OPINION

OPINION | PAUL KRUGMAN: GOP, the party of pro-tax cheats

I yield to no one when it comes to cynicism about politicians who see tax cuts for the rich as the answer to every problem. The claim that tax cuts can perform magic is a prime case of a zombie idea kept alive, despite overwhelming evidence against it, because its survival serves the interests of wealthy donors.

Yet even I was caught by surprise when Republicans negotiating over a possible infrastructure bill ruled out paying for it in part by giving the Internal Revenue Service more resources to go after tax evasion.

This is a big deal. The Treasury Department believes that there is a tax gap--taxes owed but not paid--of more than $500 billion every year; some estimates put the number much higher. And the Biden administration proposes giving the IRS enough resources to reduce this gap as a way to help pay for investment in America's future.

But if the administration goes this route, it will apparently do so with little if any Republican support.

I'm not surprised to learn that a significant number of senators are sympathetic to the interests of wealthy tax cheats, that they are objectively pro-tax evasion. I am, however, surprised that they are willing to be so open about their sympathies.

There is a big difference between arguing for low taxes on the rich and arguing that rich people who don't pay what they legally owe should be allowed to get away with it.

I don't think even right-wingers would dare make the usual arguments for low tax rates, dubious as those arguments are, on behalf of tax evasion. Who would seriously claim that the only thing keeping "job creators" going is their belief that they can dodge the taxes the law says they should pay?

And who's the constituency here?
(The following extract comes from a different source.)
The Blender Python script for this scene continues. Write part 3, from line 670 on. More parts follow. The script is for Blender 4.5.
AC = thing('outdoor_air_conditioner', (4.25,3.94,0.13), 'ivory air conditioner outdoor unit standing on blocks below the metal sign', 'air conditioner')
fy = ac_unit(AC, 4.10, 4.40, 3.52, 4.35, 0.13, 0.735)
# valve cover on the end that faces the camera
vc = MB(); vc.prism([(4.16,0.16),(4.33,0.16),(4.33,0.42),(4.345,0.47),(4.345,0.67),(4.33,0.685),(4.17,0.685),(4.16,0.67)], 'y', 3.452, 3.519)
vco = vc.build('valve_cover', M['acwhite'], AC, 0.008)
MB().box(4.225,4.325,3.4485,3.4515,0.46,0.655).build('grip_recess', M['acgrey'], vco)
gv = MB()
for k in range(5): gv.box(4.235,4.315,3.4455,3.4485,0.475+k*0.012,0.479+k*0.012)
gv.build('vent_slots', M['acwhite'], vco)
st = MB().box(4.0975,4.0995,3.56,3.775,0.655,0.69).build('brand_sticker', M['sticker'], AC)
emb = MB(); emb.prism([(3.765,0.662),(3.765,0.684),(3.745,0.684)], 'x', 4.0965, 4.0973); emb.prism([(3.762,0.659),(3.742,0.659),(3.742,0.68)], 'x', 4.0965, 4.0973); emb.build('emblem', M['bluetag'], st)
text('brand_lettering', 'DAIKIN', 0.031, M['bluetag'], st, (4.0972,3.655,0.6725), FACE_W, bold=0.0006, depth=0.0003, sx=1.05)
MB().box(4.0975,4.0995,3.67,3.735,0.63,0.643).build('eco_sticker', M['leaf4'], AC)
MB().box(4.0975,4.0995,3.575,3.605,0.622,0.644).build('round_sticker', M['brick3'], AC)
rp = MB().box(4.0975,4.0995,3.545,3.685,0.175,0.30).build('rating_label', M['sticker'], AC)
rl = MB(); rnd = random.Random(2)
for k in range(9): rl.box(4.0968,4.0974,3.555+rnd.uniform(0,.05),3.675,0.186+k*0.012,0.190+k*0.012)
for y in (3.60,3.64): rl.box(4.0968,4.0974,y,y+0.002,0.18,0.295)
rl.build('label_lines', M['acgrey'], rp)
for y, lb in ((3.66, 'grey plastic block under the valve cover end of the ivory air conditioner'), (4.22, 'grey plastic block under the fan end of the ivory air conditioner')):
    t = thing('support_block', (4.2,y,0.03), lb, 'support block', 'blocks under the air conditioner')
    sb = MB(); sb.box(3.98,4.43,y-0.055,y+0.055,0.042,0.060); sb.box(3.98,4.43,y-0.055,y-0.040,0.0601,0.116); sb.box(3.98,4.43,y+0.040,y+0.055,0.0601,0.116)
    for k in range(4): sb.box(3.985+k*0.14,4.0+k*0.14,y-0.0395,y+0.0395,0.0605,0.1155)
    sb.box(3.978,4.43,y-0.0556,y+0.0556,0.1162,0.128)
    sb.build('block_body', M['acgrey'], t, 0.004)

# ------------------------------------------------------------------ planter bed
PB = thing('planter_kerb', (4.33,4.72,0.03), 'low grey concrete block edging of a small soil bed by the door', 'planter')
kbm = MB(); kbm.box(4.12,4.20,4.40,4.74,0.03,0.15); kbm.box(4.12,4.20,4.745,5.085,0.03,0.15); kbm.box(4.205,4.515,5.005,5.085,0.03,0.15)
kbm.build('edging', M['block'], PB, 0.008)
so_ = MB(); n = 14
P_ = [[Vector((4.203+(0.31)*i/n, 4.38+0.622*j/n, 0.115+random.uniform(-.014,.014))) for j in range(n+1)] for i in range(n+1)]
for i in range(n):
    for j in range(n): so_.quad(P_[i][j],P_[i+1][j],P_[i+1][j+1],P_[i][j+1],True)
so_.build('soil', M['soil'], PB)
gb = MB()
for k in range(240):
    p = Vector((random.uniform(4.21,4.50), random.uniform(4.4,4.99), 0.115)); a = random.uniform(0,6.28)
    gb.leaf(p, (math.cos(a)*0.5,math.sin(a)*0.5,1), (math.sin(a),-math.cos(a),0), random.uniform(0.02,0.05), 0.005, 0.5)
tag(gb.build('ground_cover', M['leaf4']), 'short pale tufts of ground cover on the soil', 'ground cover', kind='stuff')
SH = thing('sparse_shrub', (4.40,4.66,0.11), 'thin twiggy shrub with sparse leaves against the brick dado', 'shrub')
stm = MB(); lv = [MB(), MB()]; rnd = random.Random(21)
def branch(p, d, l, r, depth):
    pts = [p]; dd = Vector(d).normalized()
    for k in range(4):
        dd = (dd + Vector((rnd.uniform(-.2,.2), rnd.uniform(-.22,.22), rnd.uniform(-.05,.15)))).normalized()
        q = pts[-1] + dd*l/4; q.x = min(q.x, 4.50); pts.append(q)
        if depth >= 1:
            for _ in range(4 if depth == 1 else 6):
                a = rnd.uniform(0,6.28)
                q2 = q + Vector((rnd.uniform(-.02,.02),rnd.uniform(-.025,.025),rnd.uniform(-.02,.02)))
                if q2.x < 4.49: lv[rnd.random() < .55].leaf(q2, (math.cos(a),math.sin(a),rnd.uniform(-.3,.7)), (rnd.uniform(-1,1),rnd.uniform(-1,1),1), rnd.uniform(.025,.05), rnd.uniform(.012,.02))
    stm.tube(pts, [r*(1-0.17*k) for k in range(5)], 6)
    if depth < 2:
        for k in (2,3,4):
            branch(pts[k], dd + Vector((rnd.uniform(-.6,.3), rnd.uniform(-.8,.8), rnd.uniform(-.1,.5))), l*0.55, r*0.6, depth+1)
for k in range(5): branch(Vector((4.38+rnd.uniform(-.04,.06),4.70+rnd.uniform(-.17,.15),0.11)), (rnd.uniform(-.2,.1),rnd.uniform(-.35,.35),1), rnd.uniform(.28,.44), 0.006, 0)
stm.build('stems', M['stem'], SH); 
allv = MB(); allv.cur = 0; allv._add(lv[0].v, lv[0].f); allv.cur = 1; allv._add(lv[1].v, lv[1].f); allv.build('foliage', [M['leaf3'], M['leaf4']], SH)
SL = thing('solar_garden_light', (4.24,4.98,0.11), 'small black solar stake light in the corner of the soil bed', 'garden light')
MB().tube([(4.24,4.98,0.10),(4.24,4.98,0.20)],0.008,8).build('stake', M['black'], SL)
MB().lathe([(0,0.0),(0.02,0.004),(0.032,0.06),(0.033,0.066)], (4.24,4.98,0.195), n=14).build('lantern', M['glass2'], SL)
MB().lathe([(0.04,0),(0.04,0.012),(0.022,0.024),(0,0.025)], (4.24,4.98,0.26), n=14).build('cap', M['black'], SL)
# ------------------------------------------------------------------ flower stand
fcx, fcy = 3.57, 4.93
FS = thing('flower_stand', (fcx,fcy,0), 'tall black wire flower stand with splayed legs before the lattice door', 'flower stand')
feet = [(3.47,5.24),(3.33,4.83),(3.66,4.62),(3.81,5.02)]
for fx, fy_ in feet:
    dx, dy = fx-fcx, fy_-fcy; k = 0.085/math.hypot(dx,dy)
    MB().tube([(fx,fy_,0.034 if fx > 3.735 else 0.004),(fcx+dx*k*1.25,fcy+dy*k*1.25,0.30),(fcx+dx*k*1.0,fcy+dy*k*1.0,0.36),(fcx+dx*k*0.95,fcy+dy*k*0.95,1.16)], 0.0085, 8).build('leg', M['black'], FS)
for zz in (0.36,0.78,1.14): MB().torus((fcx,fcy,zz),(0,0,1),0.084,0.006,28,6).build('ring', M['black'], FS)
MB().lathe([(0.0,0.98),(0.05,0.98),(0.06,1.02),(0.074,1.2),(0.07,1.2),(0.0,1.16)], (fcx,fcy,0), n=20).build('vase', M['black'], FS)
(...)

When a millionaire or billionaire evades taxes, this comes at everyone else's expense: A bigger budget deficit might mean less room for social spending, but it also means less room for legal tax cuts.

So everyone should be in favor of cracking down on tax cheats--everyone, that is, except the tax cheats themselves. You might even think that wealthy Americans who do pay what they owe, either because they have scruples or because they care about their reputations, would be especially angry at their peers who flout the rules.

I've been writing as if tax evasion is an activity that only the wealthy engage in. That's not completely true; if you've ever had plumbers or car mechanics offer you a discount if you pay in cash, you probably have a pretty good idea about the motives.

But a great majority of Americans get their income from wages and salaries, which are subject to withholding and automatically reported to the government; they have very little opportunity to cheat.

So tax evasion mainly involves business income--or rather "business" income, because it takes place via partnerships and other entities such as S corporations that are mainly accounting fictions rather than entities producing actual goods and services.

There are some legitimate reasons these entities are allowed to exist, such as to help in retirement planning. But they also offer ways to hide income from the tax authorities such as under-reported cash inflows, exaggerated costs, personal perks--like the apartment the Trump Organization provided its chief financial officer--reported as business expenses rather than individual income.

These opportunities to hide income are concentrated at the top; one recent estimate is that more than 20 percent of the income of the top 1 percent goes unreported.

How can anyone justify failing to crack down on these abuses?

As best I can tell, Republicans opposing stronger tax enforcement are barely even trying to justify themselves except by bringing up long-debunked claims that the IRS targeted conservative groups. Yet they seem determined to defend the privileges of wealthy tax cheats. Why?

Obviously some big tax cheats are also big political donors. What I'd suggest is that the cheats' clout within the GOP has increased as the party has gotten crazier.

There have always been wealthy Americans who dislike the right's embrace of racial hostility and culture wars but have been willing to swallow their distaste as long as Republicans keep their taxes low. But as the GOP has become more extreme--as it has become the party of election lies and violent insurrection--who among the wealthy is still willing to make that trade-off?

Some rich Americans have always been right-wing radicals. But as for the rest, the party's base within the donor class presumably consists increasingly of those among the wealthy with the fewest scruples and the least concern for their reputations, who are precisely the kind of people most likely to engage in blatant tax evasion.

So maybe one way to understand the opposition to strengthening the IRS is that it represents an unholy alliance between white supremacists and tax cheats. Is this country amazing, or what?


Paul Krugman, who won the 2008 Nobel Prize in economics, writes for the New York Times.